On the server side, the challenge isn't that significant. When not using a
header, the server can use multiple methods to differentiate the version
used by the client:
1. Token syntax
2. Presence of 'oauth_signature_method'
3. Presence of 'oauth_signature'
4. Presence of no other 'oauth_' parameter than 'oauth_token'

Never said this was hard just that it needs to be documented.
With this the spec needs to including some wording to explicitly
define how to handle the case when running an endpoint supporting
both OAuth
1.0 and 2.0 and the oauth2_token is missing then the call is handled
according to the OAuth 1.0/a spec.

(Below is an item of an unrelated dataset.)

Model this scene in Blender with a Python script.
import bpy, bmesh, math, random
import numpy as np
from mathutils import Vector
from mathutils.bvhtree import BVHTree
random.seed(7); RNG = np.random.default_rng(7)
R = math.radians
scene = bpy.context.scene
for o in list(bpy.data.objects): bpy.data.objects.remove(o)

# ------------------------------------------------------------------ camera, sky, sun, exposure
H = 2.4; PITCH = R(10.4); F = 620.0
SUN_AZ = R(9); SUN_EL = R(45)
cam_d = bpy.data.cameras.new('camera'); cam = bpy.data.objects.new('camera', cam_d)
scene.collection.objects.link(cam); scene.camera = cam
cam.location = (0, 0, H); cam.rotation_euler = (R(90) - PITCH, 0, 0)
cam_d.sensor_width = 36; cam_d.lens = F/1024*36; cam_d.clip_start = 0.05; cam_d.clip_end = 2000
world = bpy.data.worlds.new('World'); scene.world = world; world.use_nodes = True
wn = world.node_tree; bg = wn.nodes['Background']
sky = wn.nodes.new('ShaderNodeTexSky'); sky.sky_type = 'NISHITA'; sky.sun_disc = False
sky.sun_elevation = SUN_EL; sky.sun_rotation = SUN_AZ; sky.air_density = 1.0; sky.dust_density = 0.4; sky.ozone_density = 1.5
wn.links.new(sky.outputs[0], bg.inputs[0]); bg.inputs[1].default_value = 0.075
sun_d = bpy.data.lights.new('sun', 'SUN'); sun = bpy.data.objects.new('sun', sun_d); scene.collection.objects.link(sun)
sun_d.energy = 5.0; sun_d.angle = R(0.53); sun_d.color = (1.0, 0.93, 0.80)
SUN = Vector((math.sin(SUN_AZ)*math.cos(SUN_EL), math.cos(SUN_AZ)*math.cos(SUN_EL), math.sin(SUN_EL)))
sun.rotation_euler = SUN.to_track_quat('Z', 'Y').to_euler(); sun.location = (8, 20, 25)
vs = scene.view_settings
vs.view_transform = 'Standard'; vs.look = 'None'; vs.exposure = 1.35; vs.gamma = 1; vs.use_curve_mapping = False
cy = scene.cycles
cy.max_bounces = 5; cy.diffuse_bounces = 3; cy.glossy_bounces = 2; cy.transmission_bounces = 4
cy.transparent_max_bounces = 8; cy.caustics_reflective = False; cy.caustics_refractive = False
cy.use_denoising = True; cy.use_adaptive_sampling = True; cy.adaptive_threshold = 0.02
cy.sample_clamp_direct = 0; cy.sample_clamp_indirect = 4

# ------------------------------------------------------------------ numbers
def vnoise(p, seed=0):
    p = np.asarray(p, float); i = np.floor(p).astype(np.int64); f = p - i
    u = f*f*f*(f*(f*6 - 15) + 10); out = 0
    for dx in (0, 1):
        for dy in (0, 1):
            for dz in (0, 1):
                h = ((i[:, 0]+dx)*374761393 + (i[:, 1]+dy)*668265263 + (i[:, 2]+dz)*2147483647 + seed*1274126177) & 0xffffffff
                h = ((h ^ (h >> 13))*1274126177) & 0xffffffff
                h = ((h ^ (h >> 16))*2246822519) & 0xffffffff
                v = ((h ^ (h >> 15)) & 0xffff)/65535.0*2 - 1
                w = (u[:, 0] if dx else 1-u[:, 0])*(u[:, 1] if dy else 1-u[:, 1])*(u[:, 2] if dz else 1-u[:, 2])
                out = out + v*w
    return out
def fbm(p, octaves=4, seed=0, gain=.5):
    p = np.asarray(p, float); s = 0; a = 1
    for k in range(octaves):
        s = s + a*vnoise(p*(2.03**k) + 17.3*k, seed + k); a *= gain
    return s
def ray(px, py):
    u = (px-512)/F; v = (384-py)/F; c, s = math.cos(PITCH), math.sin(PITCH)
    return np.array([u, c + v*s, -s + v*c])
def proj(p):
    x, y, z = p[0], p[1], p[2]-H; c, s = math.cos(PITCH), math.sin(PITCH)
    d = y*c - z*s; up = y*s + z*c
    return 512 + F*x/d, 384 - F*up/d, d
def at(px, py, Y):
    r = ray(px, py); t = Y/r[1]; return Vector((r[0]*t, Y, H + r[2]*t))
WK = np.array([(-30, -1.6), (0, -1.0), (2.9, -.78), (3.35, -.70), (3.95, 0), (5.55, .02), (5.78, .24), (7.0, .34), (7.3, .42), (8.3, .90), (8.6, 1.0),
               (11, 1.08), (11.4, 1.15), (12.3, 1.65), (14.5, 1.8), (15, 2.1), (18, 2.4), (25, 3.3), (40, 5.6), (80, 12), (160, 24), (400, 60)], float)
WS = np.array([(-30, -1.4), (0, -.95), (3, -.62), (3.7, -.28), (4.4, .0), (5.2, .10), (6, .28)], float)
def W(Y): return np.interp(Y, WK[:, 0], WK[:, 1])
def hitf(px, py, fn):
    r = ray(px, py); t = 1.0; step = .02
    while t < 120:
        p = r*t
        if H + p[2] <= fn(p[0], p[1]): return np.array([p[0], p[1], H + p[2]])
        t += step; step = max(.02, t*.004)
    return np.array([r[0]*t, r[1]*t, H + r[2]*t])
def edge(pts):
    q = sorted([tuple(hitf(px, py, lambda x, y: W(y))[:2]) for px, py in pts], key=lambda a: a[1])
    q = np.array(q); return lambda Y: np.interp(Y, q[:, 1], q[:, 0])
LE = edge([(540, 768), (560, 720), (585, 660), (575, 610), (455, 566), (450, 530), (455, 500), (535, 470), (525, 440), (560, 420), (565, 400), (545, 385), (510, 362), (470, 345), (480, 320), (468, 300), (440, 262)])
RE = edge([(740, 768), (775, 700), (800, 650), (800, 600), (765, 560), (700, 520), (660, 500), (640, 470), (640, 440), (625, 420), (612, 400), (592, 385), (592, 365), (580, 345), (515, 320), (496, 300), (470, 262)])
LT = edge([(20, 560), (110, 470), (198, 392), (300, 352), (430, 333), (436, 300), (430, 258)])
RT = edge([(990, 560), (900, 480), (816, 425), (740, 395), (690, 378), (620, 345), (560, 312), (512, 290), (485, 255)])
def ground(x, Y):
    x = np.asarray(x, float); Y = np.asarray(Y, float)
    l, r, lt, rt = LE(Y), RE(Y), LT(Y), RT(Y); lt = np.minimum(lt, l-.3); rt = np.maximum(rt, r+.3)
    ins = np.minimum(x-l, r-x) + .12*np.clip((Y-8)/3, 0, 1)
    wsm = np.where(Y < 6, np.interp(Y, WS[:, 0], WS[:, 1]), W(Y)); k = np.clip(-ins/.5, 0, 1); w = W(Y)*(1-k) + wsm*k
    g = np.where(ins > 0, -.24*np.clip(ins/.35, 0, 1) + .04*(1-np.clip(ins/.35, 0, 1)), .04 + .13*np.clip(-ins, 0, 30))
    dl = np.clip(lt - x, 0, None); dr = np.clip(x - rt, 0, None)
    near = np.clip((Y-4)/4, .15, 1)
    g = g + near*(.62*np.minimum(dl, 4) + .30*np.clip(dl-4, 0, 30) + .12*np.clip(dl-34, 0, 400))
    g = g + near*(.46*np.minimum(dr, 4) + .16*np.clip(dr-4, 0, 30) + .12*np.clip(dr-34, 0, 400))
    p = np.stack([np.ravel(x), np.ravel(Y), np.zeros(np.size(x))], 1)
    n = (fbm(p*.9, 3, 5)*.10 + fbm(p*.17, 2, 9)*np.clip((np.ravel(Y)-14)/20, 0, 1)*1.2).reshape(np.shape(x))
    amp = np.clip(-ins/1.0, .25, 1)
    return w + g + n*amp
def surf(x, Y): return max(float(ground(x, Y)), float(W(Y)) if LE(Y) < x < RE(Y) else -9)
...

Whatever is decided, be it a
version parameter, the use of oauth2_token or the check for the
existence of the oauth_signature_method parameter, etc///, the spec
needs to define and be explicit on how a resource endpoint determines
between a 1.0 and 2.0 call when both are supported.

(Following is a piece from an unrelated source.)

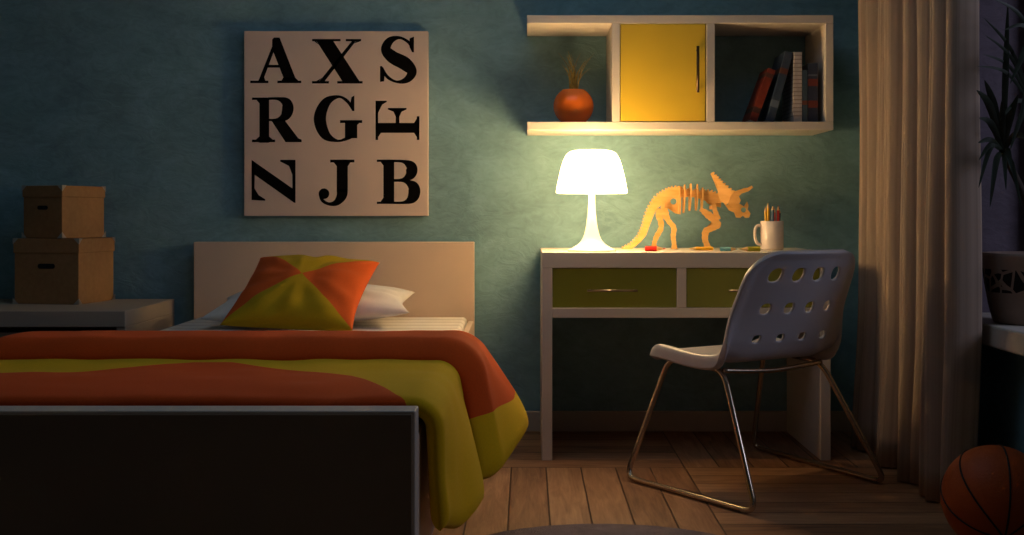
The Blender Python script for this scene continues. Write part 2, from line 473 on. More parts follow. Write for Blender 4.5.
puffy('duvet_folded_flap', local(fnU, off), 190, 60, M['duvet'], thU, patU, duvet, .003)

def pillow_bm(a, b, H, pinch, mat, name, pat=None, n=44, wr=.006, seed=0, ex=.42):
    bm = bmesh.new(); lay = bm.verts.layers.float.new('pat'); top, bot = {}, {}
    for i in range(n+1):
        for j in range(n+1):
            u, v = -math.cos(PI*i/n), -math.cos(PI*j/n)
            u, v = .5*u+.5*(2*i/n-1), .5*v+.5*(2*j/n-1)
            x = a*u*(1-pinch*(1-v*v)*abs(u)**1.5); y = b*v*(1-pinch*(1-u*u)*abs(v)**1.5)
            h = H*((1-u*u)*(1-v*v))**ex
            edge = i in (0, n) or j in (0, n)
            e = (1-u*u)*(1-v*v)
            ang = math.atan2(v, u); rr = math.hypot(u, v)
            w = wr*(noise.noise(Vector((x*14, y*14, seed)))+.9*math.sin(ang*11+3*noise.noise(Vector((x*6, y*6, seed+5))))*rr*.7)*min(1, e*3)
            va = bm.verts.new((x, y, h+(0 if edge else w))); va[lay] = (abs(v+.04*math.sin(u*3))-abs(u)) ; top[i, j] = va
            if edge: bot[i, j] = va
            else:
                vb = bm.verts.new((x, y, -h*.8)); vb[lay] = abs(v)-abs(u); bot[i, j] = vb
    for i in range(n):
        for j in range(n):
            bm.faces.new((top[i, j], top[i+1, j], top[i+1, j+1], top[i, j+1])); bm.faces.new((bot[i, j], bot[i, j+1], bot[i+1, j+1], bot[i+1, j]))
    return fin(name, bm, mat, None, True)
pl = tag(pillow_bm(.335, .205, .062, .10, M['linen'], 'pillow', wr=.006, seed=3), 'white pillow lying behind the patchwork cushion at the headboard', 'pillow')
pl.location = (-.725, 3.905, .494); pl.rotation_euler = (math.radians(5), math.radians(-1.5), math.radians(3))
cu = tag(pillow_bm(.204, .214, .070, .085, M['cushion'], 'cushion', wr=.0065, seed=9), 'square cushion with orange and mustard triangles leaning on the white pillow', 'cushion')
cu.location = (-.712, 3.665, .554); cu.rotation_euler = (math.radians(26), math.radians(2), math.radians(-4))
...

The damage done by interpreting a malformed 1.0 request (the odd
attempt to use 1.0 by only including 'oauth_token') is at most returning an
'invalid-token' response. I hope every server developer understands that
they should not share tokens between 1.0 and 2.0 with completely different
security properties.
Still the issue that different error codes returned which a client may handle
differently.
I think there are more issue with regard to 1.0 to 2.0 migration that should
be addressed, and I have asked those who care about this to propose a draft.
Given that such a draft will not be useful for a long time, given that the vast
majority of OAuth implementation 1-2 years from now will be 2.0, I do not
want to include it in the core specification.
In order for your argument to stand, you need to show how the current
setup leads to interoperability problems. Given the 4 options above, and the
fact that a malformed 1.0 request will still fail, I do not agree that interop 
is
affected.

OAuth is a service that my company provides to other companies and we will
need to run both versions in parallel for many of the customers.
There are other companies out there who provide similar service, so this isn't
just an isolated problem. We may be transitioning customers to/from our
service and the behaviors of the systems need to be the same pre and post
migration.
There is also the WTF factor for developers. If I make calls to 2 providers (1.0
client), each of which is missing the oauth_signature, I would expect the
same response back. An error that its missing a required signature. If one of
the providers interprets a missing signature as meaning the call is a 2.0 based
call then it will return back a different error code.

I would expect that if I implemented 2 independent systems based on a spec
they would operate and behave the exact same way, otherwise you can just
throw the spec in the pile with the rest of them that have ambiguous
sections left to interpretation and cause for argument over who
implemented what correctly in their system.